▶ _Task prompt_: Give every line again exactly as it appears, please, but not the pictures.

▶ _Supplied data_:
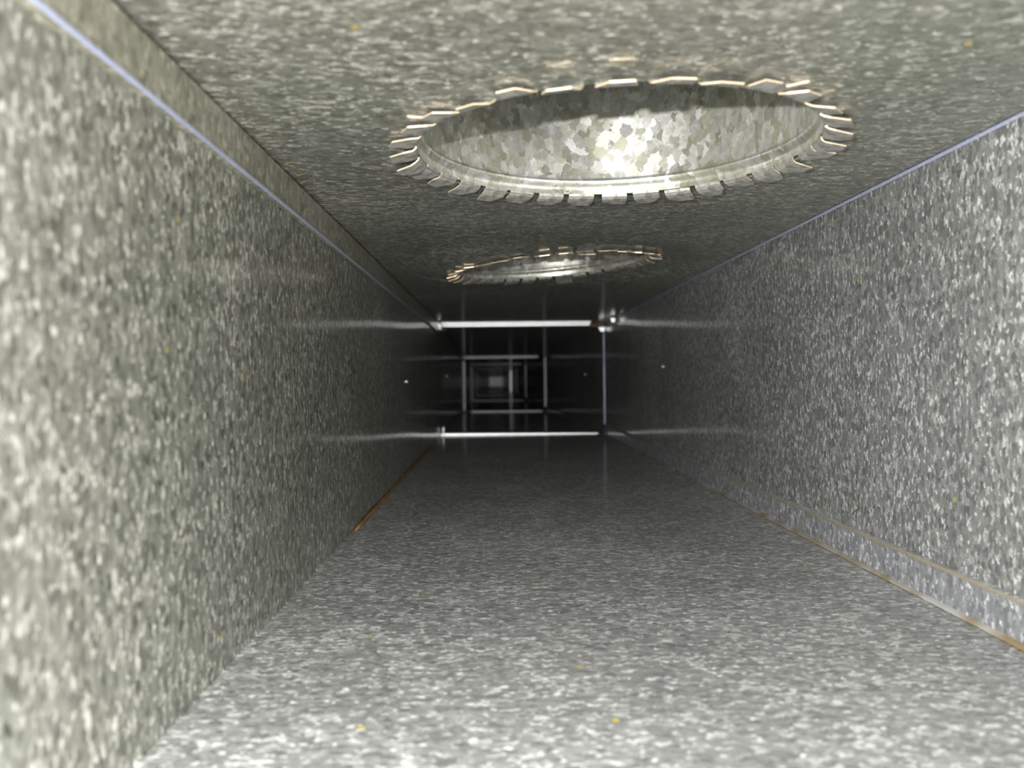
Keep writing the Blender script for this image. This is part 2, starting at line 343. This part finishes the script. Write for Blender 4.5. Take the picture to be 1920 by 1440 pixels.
# ------------------------------------------------------------------ slip joints between the duct sections
ORD = ['nearest', 'second', 'third', 'fourth', 'fifth', 'sixth', 'seventh', 'eighth', 'ninth', 'tenth', 'eleventh']
def joint(n):
    y = SEC*n; cx, cz = CX[n], CC[n]
    base = W(cx, y, cz-HZ)
    j = empty('slip_joint', base)
    tag(j, ORD[n-1]+' cleated joint ring around the duct, counted from the round collars' if n > 1 else
        'nearest cleated joint ring around the duct, with rusty corner and bright bars', 'duct joint', 'joint rings along the duct')
    def P(x, yy, z): return W(cx+x, y+yy, cz+z)-base
    def bar(name, a, b, inward, mat, h, taper=1.0, wid=.09):
        bm = bmesh.new(); d = Vector(inward)      # a flat hem facing along the duct, its edges rolled over
        pr = [(-wid*U, 0), (-wid*U, h*.82*U), (-wid*.8*U, h*U), (wid*.8*U, h*U), (wid*U, h*.82*U), (wid*U, 0)]
        va = [bm.verts.new(a+Vector((0, p, 0))+d*q) for p, q in pr]; vb = [bm.verts.new(b+Vector((0, p, 0))+d*q*taper) for p, q in pr]
        for i in range(5): bm.faces.new((va[i], va[i+1], vb[i+1], vb[i]))
        bm.faces.new(va); bm.faces.new(vb[::-1]); bm.faces.new((va[0], va[-1], vb[-1], vb[0]))
        bmesh.ops.recalc_face_normals(bm, faces=bm.faces)
        return link(name, bm, mat, j, smooth=False)
    big = n == 1
    h = .042 if n == 1 else .05 if n == 2 else .04
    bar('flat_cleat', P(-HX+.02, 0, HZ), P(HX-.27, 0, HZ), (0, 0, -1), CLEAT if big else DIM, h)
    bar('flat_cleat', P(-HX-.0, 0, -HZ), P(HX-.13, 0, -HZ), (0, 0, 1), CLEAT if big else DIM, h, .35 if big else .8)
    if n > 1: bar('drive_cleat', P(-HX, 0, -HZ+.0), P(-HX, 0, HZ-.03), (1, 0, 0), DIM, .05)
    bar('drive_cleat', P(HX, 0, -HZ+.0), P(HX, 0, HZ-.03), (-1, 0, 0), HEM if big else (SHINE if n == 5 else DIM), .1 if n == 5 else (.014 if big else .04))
    if big: bar('cleat_reflection', P(-HX+.05, -.45, HZ), P(HX-.3, -.45, HZ), (0, 0, -1), CLEAT, .02)  # extra bar standing in for the cleat's reflection in the top sheet
    if big:
        bm = bmesh.new()     # rusty gap at the upper right corner
        bmesh.ops.create_cube(bm, size=1, matrix=Matrix.Translation(P(HX-.145, -.02, HZ-.035)) @ Matrix.Diagonal((.25*U, .12*U, .05*U, 1)))
        link('corner_clip', bm, RUST, j, smooth=False)
        def tabbit(pts, nrm, mat, th=.012):
            bm = bmesh.new(); vs = [bm.verts.new(P(*p)) for p in pts]; f = bm.faces.new(vs)
            r = bmesh.ops.extrude_face_region(bm, geom=[f]); vv = [v for v in r['geom'] if isinstance(v, bmesh.types.BMVert)]
            bmesh.ops.translate(bm, verts=vv, vec=Vector(nrm)*th*U); bmesh.ops.recalc_face_normals(bm, faces=bm.faces)
            link('bent_tab', bm, mat, j, smooth=False)
        X, Z = HX, HZ
        tabbit([(X-.13, -.25, Z-.004), (X-.04, -.25, Z-.004), (X-.03, -.25, Z-.1), (X-.1, -.25, Z-.1)][::1], (0, -1, 0), RUST)
        tabbit([(X-.13, -.3, Z-.09), (X-.01, -.3, Z-.09), (X-.02, -.3, Z-.16), (X-.09, -.3, Z-.17)], (0, -1, .2), CLEAT)
        tabbit([(X-.12, -1.8, Z-.03), (X-.04, -1.8, Z-.03), (X-.05, -1.8, Z-.1), (X-.1, -1.8, Z-.1)], (0, -1, .2), CLEAT)
        tabbit([(-X+.0, -.9, Z-.02), (-X+.05, -.9, Z-.03), (-X+.07, -.88, Z-.14), (-X+.02, -.88, Z-.12)], (0, -1, .2), CLEAT)
        tabbit([(-X+.02, -.5, Z-.06), (-X+.14, -.5, Z-.1), (-X+.14, -.4, Z-.13), (-X+.05, -.4, Z-.13)], (0, -1, .2), CLEAT)
        tabbit([(-X+.03, -.2, -Z+.02), (-X+.05, -.2, -Z+.02), (-X+.06, -.2, -Z+.15), (-X+.045, -.2, -Z+.17), (-X+.025, -.2, -Z+.13)], (0, -1, 0), DIM)
    if n == 2:
        bm = bmesh.new()
        bmesh.ops.create_cube(bm, size=1, matrix=Matrix.Translation(P(-HX+.15, -.1, -HZ-.0+.03)) @ Matrix.Diagonal((.25*U, .2*U, .08*U, 1)))
        link('corner_clip', bm, RUST, j, smooth=False)
for n in range(1, NJ): joint(n)

# ------------------------------------------------------------------ screw tips poking through the side walls
def screw(side, y, z, label):
    cx, cz = at(y); s = 1 if side == 'left' else -1
    base = W(cx-s*HX, y, z)
    o = empty('screw', base); tag(o, label, 'screw', 'screw tips in the duct walls')
    bm = bmesh.new(); d = Vector((s, -.25, 0)).normalized()
    pts = []; r = []
    for k in range(9):
        pts.append(d*(.00036*k)); r.append(.0021 if k % 2 else .0017)
    pts.append(d*.0034); r.append(.0009)
    tube(bm, pts, r, 10); link('threaded_tip', bm, CLEAT, o)
    bm = bmesh.new(); tube(bm, [Vector((-s*.0004, 0, 0)), Vector((s*.0007, 0, 0))], [.0032, .0026], 12); link('burr', bm, CLEAT, o)
screw('left', 9.17, -.03, 'screw tip through the left wall before the nearest joint ring')
screw('right', 9.83, .115, 'bright screw tip through the right wall before the nearest joint ring')
screw('left', 17.3, .05, 'small dim screw tip in the left wall just past the nearest joint ring')
screw('right', 18.2, .06, 'small dim screw tip in the right wall just past the nearest joint ring')

# ------------------------------------------------------------------ brown sealant line at the left floor corner
bm = bmesh.new(); pts = []; rad = []
for i in range(40):
    y = 5.7+(12.6-5.7)*i/39; cx, cz = at(y)
    pts.append(W(cx-HX+.02, y, cz-HZ+.008)); rad.append((.0011+.0005*math.sin(i*2.1)*math.sin(i*.7))*(1 if 0 < i < 39 else .3))
tube(bm, pts, rad, 7)
tag(link('sealant_bead', bm, SEAL), 'thin rusty brown sealant line along the left floor corner', 'sealant')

▶ _Finished task_:
Keep writing the Blender script for this image. This is part 2, starting at line 343. This part finishes the script. Write for Blender 4.5. Take the picture to be 1920 by 1440 pixels.
# ------------------------------------------------------------------ slip joints between the duct sections
ORD = ['nearest', 'second', 'third', 'fourth', 'fifth', 'sixth', 'seventh', 'eighth', 'ninth', 'tenth', 'eleventh']
def joint(n):
    y = SEC*n; cx, cz = CX[n], CC[n]
    base = W(cx, y, cz-HZ)
    j = empty('slip_joint', base)
    tag(j, ORD[n-1]+' cleated joint ring around the duct, counted from the round collars' if n > 1 else
        'nearest cleated joint ring around the duct, with rusty corner and bright bars', 'duct joint', 'joint rings along the duct')
    def P(x, yy, z): return W(cx+x, y+yy, cz+z)-base
    def bar(name, a, b, inward, mat, h, taper=1.0, wid=.09):
        bm = bmesh.new(); d = Vector(inward)      # a flat hem facing along the duct, its edges rolled over
        pr = [(-wid*U, 0), (-wid*U, h*.82*U), (-wid*.8*U, h*U), (wid*.8*U, h*U), (wid*U, h*.82*U), (wid*U, 0)]
        va = [bm.verts.new(a+Vector((0, p, 0))+d*q) for p, q in pr]; vb = [bm.verts.new(b+Vector((0, p, 0))+d*q*taper) for p, q in pr]
        for i in range(5): bm.faces.new((va[i], va[i+1], vb[i+1], vb[i]))
        bm.faces.new(va); bm.faces.new(vb[::-1]); bm.faces.new((va[0], va[-1], vb[-1], vb[0]))
        bmesh.ops.recalc_face_normals(bm, faces=bm.faces)
        return link(name, bm, mat, j, smooth=False)
    big = n == 1
    h = .042 if n == 1 else .05 if n == 2 else .04
    bar('flat_cleat', P(-HX+.02, 0, HZ), P(HX-.27, 0, HZ), (0, 0, -1), CLEAT if big else DIM, h)
    bar('flat_cleat', P(-HX-.0, 0, -HZ), P(HX-.13, 0, -HZ), (0, 0, 1), CLEAT if big else DIM, h, .35 if big else .8)
    if n > 1: bar('drive_cleat', P(-HX, 0, -HZ+.0), P(-HX, 0, HZ-.03), (1, 0, 0), DIM, .05)
    bar('drive_cleat', P(HX, 0, -HZ+.0), P(HX, 0, HZ-.03), (-1, 0, 0), HEM if big else (SHINE if n == 5 else DIM), .1 if n == 5 else (.014 if big else .04))
    if big: bar('cleat_reflection', P(-HX+.05, -.45, HZ), P(HX-.3, -.45, HZ), (0, 0, -1), CLEAT, .02)  # extra bar standing in for the cleat's reflection in the top sheet
    if big:
        bm = bmesh.new()     # rusty gap at the upper right corner
        bmesh.ops.create_cube(bm, size=1, matrix=Matrix.Translation(P(HX-.145, -.02, HZ-.035)) @ Matrix.Diagonal((.25*U, .12*U, .05*U, 1)))
        link('corner_clip', bm, RUST, j, smooth=False)
        def tabbit(pts, nrm, mat, th=.012):
            bm = bmesh.new(); vs = [bm.verts.new(P(*p)) for p in pts]; f = bm.faces.new(vs)
            r = bmesh.ops.extrude_face_region(bm, geom=[f]); vv = [v for v in r['geom'] if isinstance(v, bmesh.types.BMVert)]
            bmesh.ops.translate(bm, verts=vv, vec=Vector(nrm)*th*U); bmesh.ops.recalc_face_normals(bm, faces=bm.faces)
            link('bent_tab', bm, mat, j, smooth=False)
        X, Z = HX, HZ
        tabbit([(X-.13, -.25, Z-.004), (X-.04, -.25, Z-.004), (X-.03, -.25, Z-.1), (X-.1, -.25, Z-.1)][::1], (0, -1, 0), RUST)
        tabbit([(X-.13, -.3, Z-.09), (X-.01, -.3, Z-.09), (X-.02, -.3, Z-.16), (X-.09, -.3, Z-.17)], (0, -1, .2), CLEAT)
        tabbit([(X-.12, -1.8, Z-.03), (X-.04, -1.8, Z-.03), (X-.05, -1.8, Z-.1), (X-.1, -1.8, Z-.1)], (0, -1, .2), CLEAT)
        tabbit([(-X+.0, -.9, Z-.02), (-X+.05, -.9, Z-.03), (-X+.07, -.88, Z-.14), (-X+.02, -.88, Z-.12)], (0, -1, .2), CLEAT)
        tabbit([(-X+.02, -.5, Z-.06), (-X+.14, -.5, Z-.1), (-X+.14, -.4, Z-.13), (-X+.05, -.4, Z-.13)], (0, -1, .2), CLEAT)
        tabbit([(-X+.03, -.2, -Z+.02), (-X+.05, -.2, -Z+.02), (-X+.06, -.2, -Z+.15), (-X+.045, -.2, -Z+.17), (-X+.025, -.2, -Z+.13)], (0, -1, 0), DIM)
    if n == 2:
        bm = bmesh.new()
        bmesh.ops.create_cube(bm, size=1, matrix=Matrix.Translation(P(-HX+.15, -.1, -HZ-.0+.03)) @ Matrix.Diagonal((.25*U, .2*U, .08*U, 1)))
        link('corner_clip', bm, RUST, j, smooth=False)
for n in range(1, NJ): joint(n)

# ------------------------------------------------------------------ screw tips poking through the side walls
def screw(side, y, z, label):
    cx, cz = at(y); s = 1 if side == 'left' else -1
    base = W(cx-s*HX, y, z)
    o = empty('screw', base); tag(o, label, 'screw', 'screw tips in the duct walls')
    bm = bmesh.new(); d = Vector((s, -.25, 0)).normalized()
    pts = []; r = []
    for k in range(9):
        pts.append(d*(.00036*k)); r.append(.0021 if k % 2 else .0017)
    pts.append(d*.0034); r.append(.0009)
    tube(bm, pts, r, 10); link('threaded_tip', bm, CLEAT, o)
    bm = bmesh.new(); tube(bm, [Vector((-s*.0004, 0, 0)), Vector((s*.0007, 0, 0))], [.0032, .0026], 12); link('burr', bm, CLEAT, o)
screw('left', 9.17, -.03, 'screw tip through the left wall before the nearest joint ring')
screw('right', 9.83, .115, 'bright screw tip through the right wall before the nearest joint ring')
screw('left', 17.3, .05, 'small dim screw tip in the left wall just past the nearest joint ring')
screw('right', 18.2, .06, 'small dim screw tip in the right wall just past the nearest joint ring')

# ------------------------------------------------------------------ brown sealant line at the left floor corner
bm = bmesh.new(); pts = []; rad = []
for i in range(40):
    y = 5.7+(12.6-5.7)*i/39; cx, cz = at(y)
    pts.append(W(cx-HX+.02, y, cz-HZ+.008)); rad.append((.0011+.0005*math.sin(i*2.1)*math.sin(i*.7))*(1 if 0 < i < 39 else .3))
tube(bm, pts, rad, 7)
tag(link('sealant_bead', bm, SEAL), 'thin rusty brown sealant line along the left floor corner', 'sealant')